• [STORED DATA]
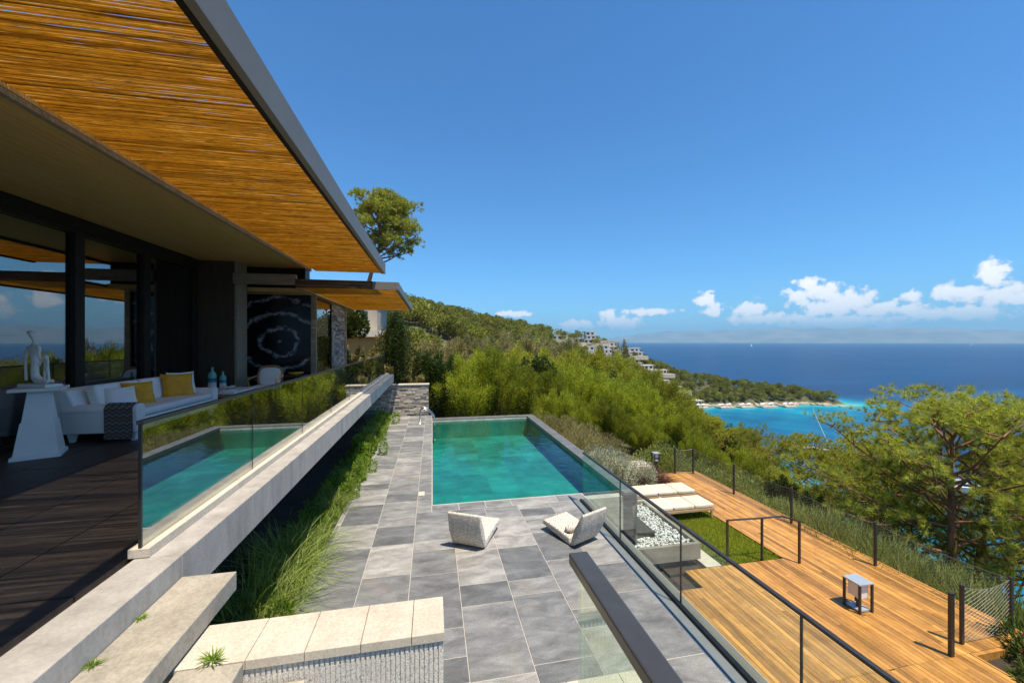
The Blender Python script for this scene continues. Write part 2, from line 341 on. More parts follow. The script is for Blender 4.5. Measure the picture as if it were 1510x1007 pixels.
class MB:
    def __init__(s): s.v = []; s.f = []; s.sh = []

    def face(s, pts, sh=.5):
        k = len(s.v); s.v += [tuple(p) for p in pts]; s.f.append(tuple(range(k, k + len(pts)))); s.sh.append(sh); return s

    def box(s, x0, x1, y0, y1, z0, z1, sh=.5, rot=None, piv=None):
        k = len(s.v)
        P = [Vector(p) for p in ((x0, y0, z0), (x1, y0, z0), (x1, y1, z0), (x0, y1, z0), (x0, y0, z1), (x1, y0, z1), (x1, y1, z1), (x0, y1, z1))]
        if rot is not None:
            c = Vector(piv or ((x0 + x1) / 2, (y0 + y1) / 2, (z0 + z1) / 2)); P = [c + rot @ (p - c) for p in P]
        s.v += [tuple(p) for p in P]
        for f in ((0, 3, 2, 1), (4, 5, 6, 7), (0, 1, 5, 4), (1, 2, 6, 5), (2, 3, 7, 6), (3, 0, 4, 7)):
            s.f.append(tuple(k + i for i in f)); s.sh.append(sh)
        return s

    def frustum(s, cx, cy, z0, z1, a0, b0, a1, b1, sh=.5):
        k = len(s.v)
        for z, a, b in ((z0, a0, b0), (z1, a1, b1)):
            for sx_, sy_ in ((-1, -1), (1, -1), (1, 1), (-1, 1)): s.v.append((cx + sx_ * a / 2, cy + sy_ * b / 2, z))
        for f in ((0, 3, 2, 1), (4, 5, 6, 7), (0, 1, 5, 4), (1, 2, 6, 5), (2, 3, 7, 6), (3, 0, 4, 7)):
            s.f.append(tuple(k + i for i in f)); s.sh.append(sh)
        return s

    def tube(s, pts, r, n=8, sh=.5, cap=True):
        pts = [Vector(p) for p in pts]; rs = r if hasattr(r, '__len__') else [r] * len(pts); k = len(s.v)
        for i, p in enumerate(pts):
            d = (pts[min(i + 1, len(pts) - 1)] - pts[max(i - 1, 0)]).normalized()
            a = d.cross(Vector((0, 0, 1)) if abs(d.z) < .9 else Vector((1, 0, 0))).normalized(); b = d.cross(a)
            for j in range(n):
                q = 2 * math.pi * j / n; s.v.append(tuple(p + (a * math.cos(q) + b * math.sin(q)) * rs[i]))
        for i in range(len(pts) - 1):
            for j in range(n):
                s.f.append((k + i * n + j, k + i * n + (j + 1) % n, k + (i + 1) * n + (j + 1) % n, k + (i + 1) * n + j)); s.sh.append(sh)
        if cap:
            s.f.append(tuple(k + j for j in range(n))); s.sh.append(sh)
            s.f.append(tuple(k + (len(pts) - 1) * n + j for j in reversed(range(n)))); s.sh.append(sh)
        return s

    def lathe(s, cx, cy, prof, n=20, sh=.5):
        return s.tube([(cx, cy, z) for r, z in prof], [r for r, z in prof], n, sh)

    def prism(s, poly, z0, z1, sh=.5):
        k = len(s.v); n = len(poly)
        s.v += [(x, y, z0) for x, y in poly] + [(x, y, z1) for x, y in poly]
        s.f.append(tuple(k + i for i in reversed(range(n)))); s.f.append(tuple(k + n + i for i in range(n))); s.sh += [sh, sh]
        for i in range(n): s.f.append((k + i, k + (i + 1) % n, k + n + (i + 1) % n, k + n + i)); s.sh.append(sh)
        return s

    def extr(s, poly, axis, a0, a1, sh=.5):
        """poly in the two other axes extruded along axis ('x' or 'y')"""
        k = len(s.v); n = len(poly)
        for a in (a0, a1): s.v += [((a, p, q) if axis == 'x' else (p, a, q)) for p, q in poly]
        s.f.append(tuple(k + i for i in reversed(range(n)))); s.f.append(tuple(k + n + i for i in range(n))); s.sh += [sh, sh]
        for i in range(n): s.f.append((k + i, k + (i + 1) % n, k + n + (i + 1) % n, k + n + i)); s.sh.append(sh)
        return s

    def ell(s, c, r, n=12, m=8, rot=None, sq=1.0, sh=.5):
        """(super)ellipsoid"""
        k = len(s.v); sg = lambda a: math.copysign(abs(a) ** sq, a)
        for i in range(m + 1):
            p = -math.pi / 2 + math.pi * i / m
            for j in range(n):
                q = 2 * math.pi * j / n
                v = Vector((r[0] * sg(math.cos(p)) * sg(math.cos(q)), r[1] * sg(math.cos(p)) * sg(math.sin(q)), r[2] * sg(math.sin(p))))
                if rot is not None: v = rot @ v
                s.v.append(tuple(v + Vector(c)))
        for i in range(m):
            for j in range(n):
                s.f.append((k + i * n + j, k + i * n + (j + 1) % n, k + (i + 1) * n + (j + 1) % n, k + (i + 1) * n + j)); s.sh.append(sh)
        return s

    def build(s, name, mat, parent=None, smooth=False, bevel=0., seg=2, sub=0):
        me = bpy.data.meshes.new(name); off = OFF[parent.name] if parent else Vector((0, 0, 0))
        me.from_pydata([(x - off.x, y - off.y, z - off.z) for x, y, z in s.v], [], s.f)
        a = me.attributes.new('shade', 'FLOAT', 'FACE'); a.data.foreach_set('value', np.array(s.sh, np.float32))
        if smooth: me.polygons.foreach_set('use_smooth', np.ones(len(s.f), bool))
        me.validate(); me.update()
        o = link(name, me, mat, parent)
        if bevel:
            b = o.modifiers.new('bevel', 'BEVEL'); b.width = bevel; b.segments = seg; b.limit_method = 'ANGLE'; b.angle_limit = R(40)
        if sub:
            b = o.modifiers.new('sub', 'SUBSURF'); b.levels = b.render_levels = sub
        return o


def tag(o, label, cat, group=None):
    o['label'] = label; o['category'] = cat
    if group: o['group'] = group
    return o


def struct(o, kind='structure'):
    o['kind'] = kind; return o


def thing(name, loc, label, cat, group=None):
    o = bpy.data.objects.new(name, None); COL.objects.link(o); o.location = loc; o.empty_display_size = .2
    OFF[o.name] = Vector(loc); return tag(o, label, cat, group)


def dup(o, loc=None, rz=None, scale=None, label=None, group=None, parent=None):
    c = o.copy(); COL.objects.link(c); OFF[c.name] = Vector((0, 0, 0))
    if parent: c.parent = parent
    for ch in list(o.children): dup(ch, parent=c)
    if loc is not None: c.location = loc
    if rz is not None: c.rotation_euler = (0, 0, rz)
    if scale is not None: c.scale = scale if hasattr(scale, '__len__') else (scale,) * 3
    if label: c['label'] = label
    if group: c['group'] = group
    return c


def np_mesh(name, V, nper, mat, parent=None, mi=None):
    """V: (n, nper, 3) separate faces"""
    n = len(V); me = bpy.data.meshes.new(name)
    me.vertices.add(n * nper); me.vertices.foreach_set('co', V.reshape(-1).astype(np.float32))
    me.loops.add(n * nper); me.loops.foreach_set('vertex_index', np.arange(n * nper, dtype=np.int32))
    me.polygons.add(n); me.polygons.foreach_set('loop_start', np.arange(0, n * nper, nper, dtype=np.int32))
    me.update(calc_edges=True)
    return link(name, me, mat, parent)


def unit(a): return a / (np.linalg.norm(a, axis=-1, keepdims=True) + 1e-9)


def leaves(P, D, L, Wd):
    """diamond leaves at P pointing along D"""
    D = unit(D); n = len(P); q = unit(np.cross(D, rng.normal(size=(n, 3))))
    L = np.broadcast_to(L, n)[:, None]; Wd = np.broadcast_to(Wd, n)[:, None]
    mid = P + D * L * .45
    return np.stack([P, mid + q * Wd / 2, P + D * L, mid - q * Wd / 2], 1)


def needles(P, D, k, L, Wd, spread=1.5):
    n = len(P); P = np.repeat(P, k, 0); D = unit(np.repeat(unit(D), k, 0) + rng.normal(size=(n * k, 3)) * spread * .6)
    q = unit(np.cross(D, rng.normal(size=(n * k, 3)))) * Wd / 2
    l = L * rng.uniform(.7, 1.15, (n * k, 1))
    return np.stack([P - q, P + q, P + D * l], 1)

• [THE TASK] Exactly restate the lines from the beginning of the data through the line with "k = len(s.v); s.v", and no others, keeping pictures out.

• [RESULT OF THIS EXERCISE]
The Blender Python script for this scene continues. Write part 2, from line 341 on. More parts follow. The script is for Blender 4.5. Measure the picture as if it were 1510x1007 pixels.
class MB:
    def __init__(s): s.v = []; s.f = []; s.sh = []

    def face(s, pts, sh=.5):
        k = len(s.v); s.v += [tuple(p) for p in pts]; s.f.append(tuple(range(k, k + len(pts)))); s.sh.append(sh); return s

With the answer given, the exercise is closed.